Nothing but the lines from the line that contains "Write part 2" through the line that contains "bm = B(); box(bm, (.13, .152, .012), (.20, .185, .034), .002);" should appear in the output, each reproduced exactly.
▬▬▬▬▬▬
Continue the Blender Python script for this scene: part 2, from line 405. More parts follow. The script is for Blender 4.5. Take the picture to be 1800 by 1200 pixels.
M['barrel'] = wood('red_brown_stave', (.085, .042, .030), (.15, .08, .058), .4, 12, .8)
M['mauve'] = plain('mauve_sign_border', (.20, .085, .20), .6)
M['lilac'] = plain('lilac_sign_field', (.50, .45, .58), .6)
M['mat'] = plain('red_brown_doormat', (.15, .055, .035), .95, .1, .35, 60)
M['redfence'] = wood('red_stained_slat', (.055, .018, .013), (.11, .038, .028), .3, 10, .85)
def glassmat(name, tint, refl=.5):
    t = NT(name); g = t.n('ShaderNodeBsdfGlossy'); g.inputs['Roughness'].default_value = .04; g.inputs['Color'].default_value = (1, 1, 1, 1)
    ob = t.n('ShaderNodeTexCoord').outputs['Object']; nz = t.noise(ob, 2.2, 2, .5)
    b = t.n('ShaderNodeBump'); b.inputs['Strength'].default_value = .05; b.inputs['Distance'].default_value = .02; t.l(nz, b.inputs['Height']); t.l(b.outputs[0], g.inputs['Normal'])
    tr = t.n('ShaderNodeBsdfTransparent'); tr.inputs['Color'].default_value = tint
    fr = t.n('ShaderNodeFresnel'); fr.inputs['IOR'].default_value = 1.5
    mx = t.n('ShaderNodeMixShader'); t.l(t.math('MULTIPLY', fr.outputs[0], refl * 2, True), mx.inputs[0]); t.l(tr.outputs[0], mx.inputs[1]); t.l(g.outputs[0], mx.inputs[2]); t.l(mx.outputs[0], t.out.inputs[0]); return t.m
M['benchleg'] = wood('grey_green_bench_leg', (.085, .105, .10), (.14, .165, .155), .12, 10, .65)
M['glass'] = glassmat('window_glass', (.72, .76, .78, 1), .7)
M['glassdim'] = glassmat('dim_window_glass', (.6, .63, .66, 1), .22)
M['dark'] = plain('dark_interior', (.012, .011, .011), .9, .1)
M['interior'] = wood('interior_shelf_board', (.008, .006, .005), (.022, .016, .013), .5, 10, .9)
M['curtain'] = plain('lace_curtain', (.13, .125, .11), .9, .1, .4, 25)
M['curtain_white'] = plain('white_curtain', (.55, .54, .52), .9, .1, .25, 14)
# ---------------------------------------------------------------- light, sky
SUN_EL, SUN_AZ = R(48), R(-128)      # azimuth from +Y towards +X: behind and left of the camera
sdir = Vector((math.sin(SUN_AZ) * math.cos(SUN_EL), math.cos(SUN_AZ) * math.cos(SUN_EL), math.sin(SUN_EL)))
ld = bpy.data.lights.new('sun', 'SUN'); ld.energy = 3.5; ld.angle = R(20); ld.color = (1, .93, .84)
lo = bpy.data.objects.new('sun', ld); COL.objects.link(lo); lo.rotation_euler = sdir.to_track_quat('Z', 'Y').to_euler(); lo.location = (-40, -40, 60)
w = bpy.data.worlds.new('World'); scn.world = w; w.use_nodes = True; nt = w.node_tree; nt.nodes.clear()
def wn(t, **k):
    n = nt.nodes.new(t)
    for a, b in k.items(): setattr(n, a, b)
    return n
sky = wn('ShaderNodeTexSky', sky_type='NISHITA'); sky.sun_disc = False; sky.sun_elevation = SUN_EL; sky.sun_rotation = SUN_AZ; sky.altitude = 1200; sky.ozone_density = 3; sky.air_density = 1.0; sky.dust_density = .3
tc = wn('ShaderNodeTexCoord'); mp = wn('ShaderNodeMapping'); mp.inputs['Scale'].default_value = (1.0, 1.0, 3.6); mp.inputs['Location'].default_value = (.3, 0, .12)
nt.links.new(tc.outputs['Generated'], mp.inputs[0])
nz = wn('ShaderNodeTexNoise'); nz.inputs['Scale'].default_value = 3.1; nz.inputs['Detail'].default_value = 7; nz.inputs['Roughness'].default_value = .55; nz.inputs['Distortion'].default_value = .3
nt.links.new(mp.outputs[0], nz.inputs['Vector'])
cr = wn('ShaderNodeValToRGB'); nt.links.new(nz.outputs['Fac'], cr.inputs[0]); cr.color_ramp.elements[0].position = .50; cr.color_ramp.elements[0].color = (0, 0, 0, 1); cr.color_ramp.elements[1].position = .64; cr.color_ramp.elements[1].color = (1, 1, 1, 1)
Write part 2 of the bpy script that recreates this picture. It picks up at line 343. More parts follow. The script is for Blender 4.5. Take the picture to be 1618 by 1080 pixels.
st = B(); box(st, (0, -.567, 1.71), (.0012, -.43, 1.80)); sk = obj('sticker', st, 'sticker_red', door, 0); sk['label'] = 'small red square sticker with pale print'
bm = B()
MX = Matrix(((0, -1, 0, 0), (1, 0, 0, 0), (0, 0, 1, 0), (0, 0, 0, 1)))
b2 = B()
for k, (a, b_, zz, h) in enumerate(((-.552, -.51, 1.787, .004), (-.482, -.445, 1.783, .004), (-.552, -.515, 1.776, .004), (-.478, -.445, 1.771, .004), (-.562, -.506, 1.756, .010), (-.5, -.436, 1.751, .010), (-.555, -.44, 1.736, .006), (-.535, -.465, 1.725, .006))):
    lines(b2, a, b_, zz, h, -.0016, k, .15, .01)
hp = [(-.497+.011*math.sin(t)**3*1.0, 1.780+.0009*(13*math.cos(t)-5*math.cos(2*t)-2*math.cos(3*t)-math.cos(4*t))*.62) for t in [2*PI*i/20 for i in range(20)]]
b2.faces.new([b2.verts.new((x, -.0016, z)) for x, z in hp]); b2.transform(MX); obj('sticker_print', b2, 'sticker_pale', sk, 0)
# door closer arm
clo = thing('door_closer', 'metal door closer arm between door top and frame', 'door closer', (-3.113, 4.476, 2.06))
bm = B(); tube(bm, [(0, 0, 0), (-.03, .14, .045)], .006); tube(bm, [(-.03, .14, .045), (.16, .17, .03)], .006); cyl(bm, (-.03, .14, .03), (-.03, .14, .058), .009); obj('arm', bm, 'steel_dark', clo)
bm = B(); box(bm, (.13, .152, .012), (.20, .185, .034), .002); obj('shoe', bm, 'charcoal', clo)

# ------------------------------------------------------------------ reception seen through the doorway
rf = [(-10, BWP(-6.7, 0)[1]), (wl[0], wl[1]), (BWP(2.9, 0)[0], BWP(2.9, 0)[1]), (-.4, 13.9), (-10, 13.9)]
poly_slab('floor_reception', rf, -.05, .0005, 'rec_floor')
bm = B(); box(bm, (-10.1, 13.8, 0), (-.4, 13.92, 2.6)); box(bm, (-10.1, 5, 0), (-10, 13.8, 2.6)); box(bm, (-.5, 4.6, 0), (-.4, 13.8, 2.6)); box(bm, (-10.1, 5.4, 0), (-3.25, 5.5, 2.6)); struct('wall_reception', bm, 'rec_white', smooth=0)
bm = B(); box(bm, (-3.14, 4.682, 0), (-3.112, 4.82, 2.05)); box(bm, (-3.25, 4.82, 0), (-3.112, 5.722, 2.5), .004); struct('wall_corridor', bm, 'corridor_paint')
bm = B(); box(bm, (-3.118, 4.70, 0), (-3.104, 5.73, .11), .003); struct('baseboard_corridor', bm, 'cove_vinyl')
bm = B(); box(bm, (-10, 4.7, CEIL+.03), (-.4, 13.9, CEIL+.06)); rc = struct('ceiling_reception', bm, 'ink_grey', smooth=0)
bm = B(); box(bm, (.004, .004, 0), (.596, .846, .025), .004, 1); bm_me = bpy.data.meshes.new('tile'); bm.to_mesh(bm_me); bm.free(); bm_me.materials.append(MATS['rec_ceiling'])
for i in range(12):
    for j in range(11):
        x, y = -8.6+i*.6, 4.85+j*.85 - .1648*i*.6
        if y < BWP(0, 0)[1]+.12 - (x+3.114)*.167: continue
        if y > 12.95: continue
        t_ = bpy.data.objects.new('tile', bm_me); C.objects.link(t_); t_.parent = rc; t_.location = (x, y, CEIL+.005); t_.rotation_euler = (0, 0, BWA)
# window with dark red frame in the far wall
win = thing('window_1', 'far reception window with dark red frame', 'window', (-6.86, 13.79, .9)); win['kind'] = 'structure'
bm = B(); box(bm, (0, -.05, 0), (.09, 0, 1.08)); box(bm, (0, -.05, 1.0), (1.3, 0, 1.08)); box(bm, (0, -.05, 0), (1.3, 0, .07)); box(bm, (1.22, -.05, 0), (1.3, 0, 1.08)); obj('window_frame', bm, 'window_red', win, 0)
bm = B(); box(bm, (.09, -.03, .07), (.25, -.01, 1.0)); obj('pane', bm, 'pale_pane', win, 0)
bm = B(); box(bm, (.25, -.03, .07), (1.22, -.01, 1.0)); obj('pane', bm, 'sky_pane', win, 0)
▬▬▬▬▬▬
* CORRECT OUTPUT *
Write part 2 of the bpy script that recreates this picture. It picks up at line 343. More parts follow. The script is for Blender 4.5. Take the picture to be 1618 by 1080 pixels.
st = B(); box(st, (0, -.567, 1.71), (.0012, -.43, 1.80)); sk = obj('sticker', st, 'sticker_red', door, 0); sk['label'] = 'small red square sticker with pale print'
bm = B()
MX = Matrix(((0, -1, 0, 0), (1, 0, 0, 0), (0, 0, 1, 0), (0, 0, 0, 1)))
b2 = B()
for k, (a, b_, zz, h) in enumerate(((-.552, -.51, 1.787, .004), (-.482, -.445, 1.783, .004), (-.552, -.515, 1.776, .004), (-.478, -.445, 1.771, .004), (-.562, -.506, 1.756, .010), (-.5, -.436, 1.751, .010), (-.555, -.44, 1.736, .006), (-.535, -.465, 1.725, .006))):
    lines(b2, a, b_, zz, h, -.0016, k, .15, .01)
hp = [(-.497+.011*math.sin(t)**3*1.0, 1.780+.0009*(13*math.cos(t)-5*math.cos(2*t)-2*math.cos(3*t)-math.cos(4*t))*.62) for t in [2*PI*i/20 for i in range(20)]]
b2.faces.new([b2.verts.new((x, -.0016, z)) for x, z in hp]); b2.transform(MX); obj('sticker_print', b2, 'sticker_pale', sk, 0)
# door closer arm
clo = thing('door_closer', 'metal door closer arm between door top and frame', 'door closer', (-3.113, 4.476, 2.06))
bm = B(); tube(bm, [(0, 0, 0), (-.03, .14, .045)], .006); tube(bm, [(-.03, .14, .045), (.16, .17, .03)], .006); cyl(bm, (-.03, .14, .03), (-.03, .14, .058), .009); obj('arm', bm, 'steel_dark', clo)
bm = B(); box(bm, (.13, .152, .012), (.20, .185, .034), .002); obj('shoe', bm, 'charcoal', clo)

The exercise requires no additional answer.